INSTRUCTIONS FOR THE TASK: Transcribe all of the data exactly. Omit the pictures.

------

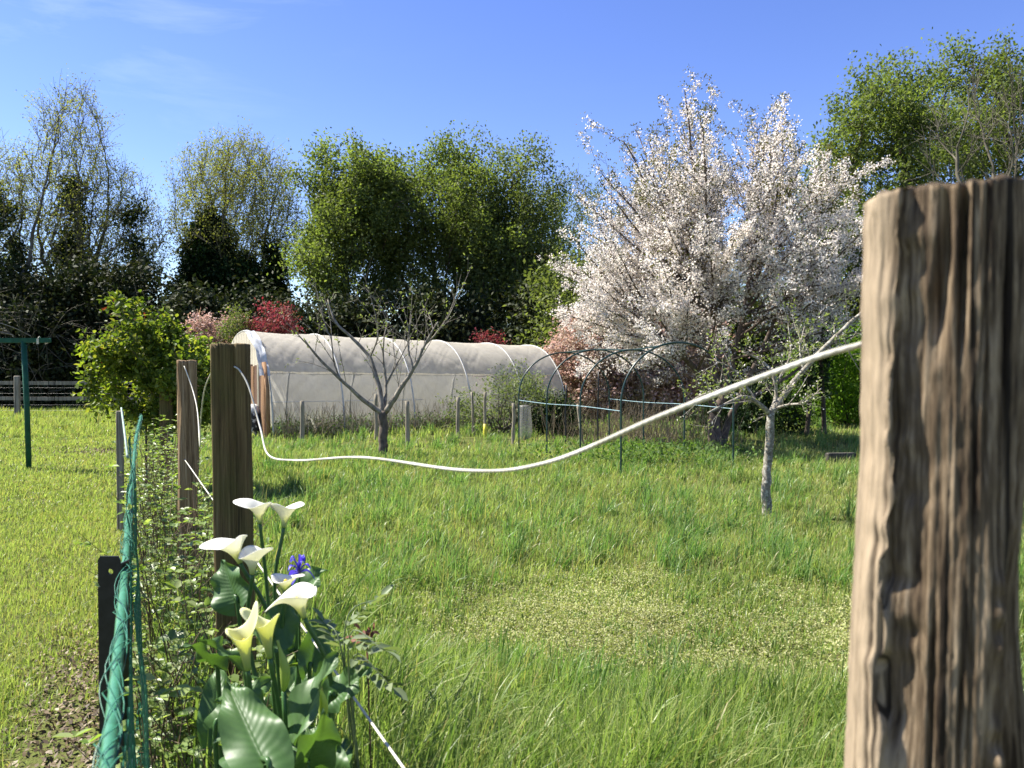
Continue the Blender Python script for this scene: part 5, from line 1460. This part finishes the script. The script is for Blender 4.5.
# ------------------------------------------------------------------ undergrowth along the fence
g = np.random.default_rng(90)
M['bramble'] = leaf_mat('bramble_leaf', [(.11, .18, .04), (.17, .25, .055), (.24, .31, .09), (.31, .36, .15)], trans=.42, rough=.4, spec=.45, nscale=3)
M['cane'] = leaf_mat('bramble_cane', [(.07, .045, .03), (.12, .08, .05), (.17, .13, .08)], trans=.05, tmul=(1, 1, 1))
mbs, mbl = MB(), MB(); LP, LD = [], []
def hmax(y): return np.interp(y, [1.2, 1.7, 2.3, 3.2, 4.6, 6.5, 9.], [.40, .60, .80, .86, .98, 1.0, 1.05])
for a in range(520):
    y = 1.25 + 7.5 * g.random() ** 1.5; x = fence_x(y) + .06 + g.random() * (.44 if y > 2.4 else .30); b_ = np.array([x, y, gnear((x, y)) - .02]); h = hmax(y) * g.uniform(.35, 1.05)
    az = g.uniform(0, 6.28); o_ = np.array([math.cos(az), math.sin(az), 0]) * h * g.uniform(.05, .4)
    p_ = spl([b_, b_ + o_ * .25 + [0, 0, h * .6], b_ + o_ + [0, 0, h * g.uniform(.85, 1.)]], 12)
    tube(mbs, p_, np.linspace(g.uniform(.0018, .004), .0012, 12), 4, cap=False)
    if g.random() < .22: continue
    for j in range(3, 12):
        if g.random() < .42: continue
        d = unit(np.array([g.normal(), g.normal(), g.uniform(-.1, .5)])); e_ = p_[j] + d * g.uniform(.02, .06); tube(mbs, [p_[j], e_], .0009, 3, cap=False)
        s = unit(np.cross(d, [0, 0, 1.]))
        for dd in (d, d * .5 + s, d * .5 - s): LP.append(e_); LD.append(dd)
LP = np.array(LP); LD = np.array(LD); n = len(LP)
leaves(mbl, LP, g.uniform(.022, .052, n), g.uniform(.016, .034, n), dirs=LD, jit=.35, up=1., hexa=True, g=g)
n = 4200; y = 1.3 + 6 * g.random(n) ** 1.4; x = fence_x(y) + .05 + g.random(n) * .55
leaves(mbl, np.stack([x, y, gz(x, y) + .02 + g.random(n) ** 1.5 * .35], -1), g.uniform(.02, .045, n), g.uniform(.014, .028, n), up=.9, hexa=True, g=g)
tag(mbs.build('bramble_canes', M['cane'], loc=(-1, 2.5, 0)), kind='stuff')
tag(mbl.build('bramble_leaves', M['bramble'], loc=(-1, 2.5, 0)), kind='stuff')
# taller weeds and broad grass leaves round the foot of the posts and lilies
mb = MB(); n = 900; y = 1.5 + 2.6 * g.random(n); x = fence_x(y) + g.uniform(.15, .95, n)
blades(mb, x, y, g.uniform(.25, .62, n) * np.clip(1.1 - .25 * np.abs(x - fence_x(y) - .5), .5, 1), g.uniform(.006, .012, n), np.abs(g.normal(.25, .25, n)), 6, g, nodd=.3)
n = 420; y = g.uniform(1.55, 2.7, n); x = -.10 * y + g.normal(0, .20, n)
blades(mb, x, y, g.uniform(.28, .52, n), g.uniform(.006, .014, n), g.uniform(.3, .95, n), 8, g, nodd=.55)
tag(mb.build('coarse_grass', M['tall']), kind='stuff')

------

EXPECTED OUTPUT:
Continue the Blender Python script for this scene: part 5, from line 1460. This part finishes the script. The script is for Blender 4.5.
# ------------------------------------------------------------------ undergrowth along the fence
g = np.random.default_rng(90)
M['bramble'] = leaf_mat('bramble_leaf', [(.11, .18, .04), (.17, .25, .055), (.24, .31, .09), (.31, .36, .15)], trans=.42, rough=.4, spec=.45, nscale=3)
M['cane'] = leaf_mat('bramble_cane', [(.07, .045, .03), (.12, .08, .05), (.17, .13, .08)], trans=.05, tmul=(1, 1, 1))
mbs, mbl = MB(), MB(); LP, LD = [], []
def hmax(y): return np.interp(y, [1.2, 1.7, 2.3, 3.2, 4.6, 6.5, 9.], [.40, .60, .80, .86, .98, 1.0, 1.05])
for a in range(520):
    y = 1.25 + 7.5 * g.random() ** 1.5; x = fence_x(y) + .06 + g.random() * (.44 if y > 2.4 else .30); b_ = np.array([x, y, gnear((x, y)) - .02]); h = hmax(y) * g.uniform(.35, 1.05)
    az = g.uniform(0, 6.28); o_ = np.array([math.cos(az), math.sin(az), 0]) * h * g.uniform(.05, .4)
    p_ = spl([b_, b_ + o_ * .25 + [0, 0, h * .6], b_ + o_ + [0, 0, h * g.uniform(.85, 1.)]], 12)
    tube(mbs, p_, np.linspace(g.uniform(.0018, .004), .0012, 12), 4, cap=False)
    if g.random() < .22: continue
    for j in range(3, 12):
        if g.random() < .42: continue
        d = unit(np.array([g.normal(), g.normal(), g.uniform(-.1, .5)])); e_ = p_[j] + d * g.uniform(.02, .06); tube(mbs, [p_[j], e_], .0009, 3, cap=False)
        s = unit(np.cross(d, [0, 0, 1.]))
        for dd in (d, d * .5 + s, d * .5 - s): LP.append(e_); LD.append(dd)
LP = np.array(LP); LD = np.array(LD); n = len(LP)
leaves(mbl, LP, g.uniform(.022, .052, n), g.uniform(.016, .034, n), dirs=LD, jit=.35, up=1., hexa=True, g=g)
n = 4200; y = 1.3 + 6 * g.random(n) ** 1.4; x = fence_x(y) + .05 + g.random(n) * .55
leaves(mbl, np.stack([x, y, gz(x, y) + .02 + g.random(n) ** 1.5 * .35], -1), g.uniform(.02, .045, n), g.uniform(.014, .028, n), up=.9, hexa=True, g=g)
tag(mbs.build('bramble_canes', M['cane'], loc=(-1, 2.5, 0)), kind='stuff')
tag(mbl.build('bramble_leaves', M['bramble'], loc=(-1, 2.5, 0)), kind='stuff')
# taller weeds and broad grass leaves round the foot of the posts and lilies
mb = MB(); n = 900; y = 1.5 + 2.6 * g.random(n); x = fence_x(y) + g.uniform(.15, .95, n)
blades(mb, x, y, g.uniform(.25, .62, n) * np.clip(1.1 - .25 * np.abs(x - fence_x(y) - .5), .5, 1), g.uniform(.006, .012, n), np.abs(g.normal(.25, .25, n)), 6, g, nodd=.3)
n = 420; y = g.uniform(1.55, 2.7, n); x = -.10 * y + g.normal(0, .20, n)
blades(mb, x, y, g.uniform(.28, .52, n), g.uniform(.006, .014, n), g.uniform(.3, .95, n), 8, g, nodd=.55)
tag(mb.build('coarse_grass', M['tall']), kind='stuff')